In the Thorsby/Breton area property crimes are on par with previous years but across the board crime rose slightly in 2016 over 2015.

“Persons crimes are up a bit. Assaults are, of course, up. Some domestic related activity, that’s driving most of these,” said Sgt. Corey Kyle, NCO in charge of the Thorsby/Breton RCMP detachment.

Kyle told Wetaskiwin county councillors during their Feb. 7 meeting that a small number of criminals can contribute to a large number of incidents, which was the case in the Buck Lake area.

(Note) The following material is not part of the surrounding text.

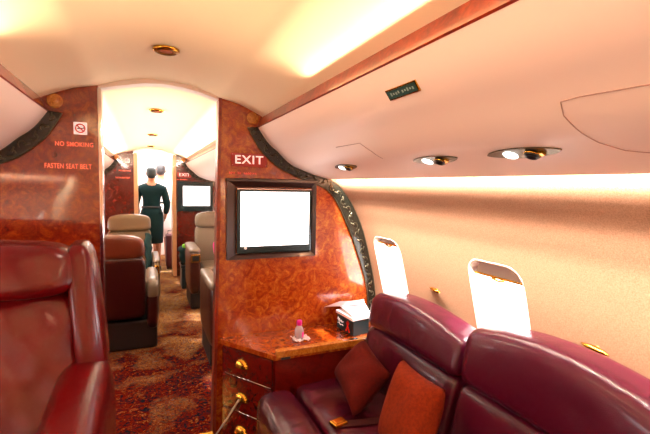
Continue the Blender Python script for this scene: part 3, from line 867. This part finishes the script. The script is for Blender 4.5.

“We’ve had some problems with one of our habitual offenders coming out of custody. We tried to get him into a plan where he would do a little better and it didn’t go so well. He’s back in custody,” said Kyle.

Habitual offender management remains a priority and last year 476 compliance checks were complete in 2016, almost double the 250 goal.

Impaired driving enforcement is another priority.

An impaired driving survey done in Brazeau County, which Kyle says will likely move into the County of Wetaskiwin this year, shows impaired driving is a concern and priority for rural Alberta residents. “I didn’t know if it would be in rural Alberta, but it was.”

“Sadly it’s still an area we need to focus on. We’re still finding people significantly impaired,” said Wetaskiwin RCMP detachment commander Insp. Fran Bethell, noting the general age of offenders isn’t necessarily young.

“I’d say most of our impaireds are 30 to 55,” she added.

From the Thorsby/Breton detachment statistics show: assaults rose from 37 in 2015 to 54 in 2016, missing persons was down one to five, break and enters increased slightly to 79 from 78, thefts under $5,000 decreased to 103 from 113, theft of motor vehicle rose to 29 from 24, arson doubled from two to four, incidents of mischief increased by 20 to 127, motor vehicle accidents decreased to 97 from 124 and false alarms rose from 72 to 76; all persons offences jumped from 53 to 83 and all property offenses increased from 388 to 399.